Maritime Union of Australia. (2025). Submission to the Victorian Legislative Council Environment and Planning Committee: Inquiry into the decommissioning of oil and gas infrastructure
The Victorian Parliament established the Inquiry into the Decommissioning of Oil and Gas Infrastructure in response to the scale and proximity of aging offshore petroleum assets in Victorian waters, particularly in the Gippsland and Otway basins, and growing concern about environmental risk, long‑term liability and worker safety as these assets reach end of life.
The MUA tendered a detailed submission to the Victorian Legislative Council Environment and Planning Committee. This was supplemented by briefings to the Committee and oral evidence at a public hearing.
The union argues that decommissioning must be considered as an urgent industrial governance task, not a discretionary administrative process.

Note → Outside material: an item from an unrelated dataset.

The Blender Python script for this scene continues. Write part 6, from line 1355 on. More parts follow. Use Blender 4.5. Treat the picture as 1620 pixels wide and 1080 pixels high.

Although offshore regulation is largely administered at the Commonwealth level, Victoria holds significant responsibilities as a Joint Authority for title surrender and for onshore processing, waste management, ports, environmental protection and workplace safety, making the state a key decision‑maker.
We emphasised strict enforcement of polluter‑pays principles, verified financial assurance, full removal of infrastructure, long‑term monitoring of wells and seabed integrity, and calls for a Victorian decommissioning framework aligned with circular‑economy objectives, strong worker protections, public transparency, and genuine partnership with through Sea Country governance and the Victorian Treaty process.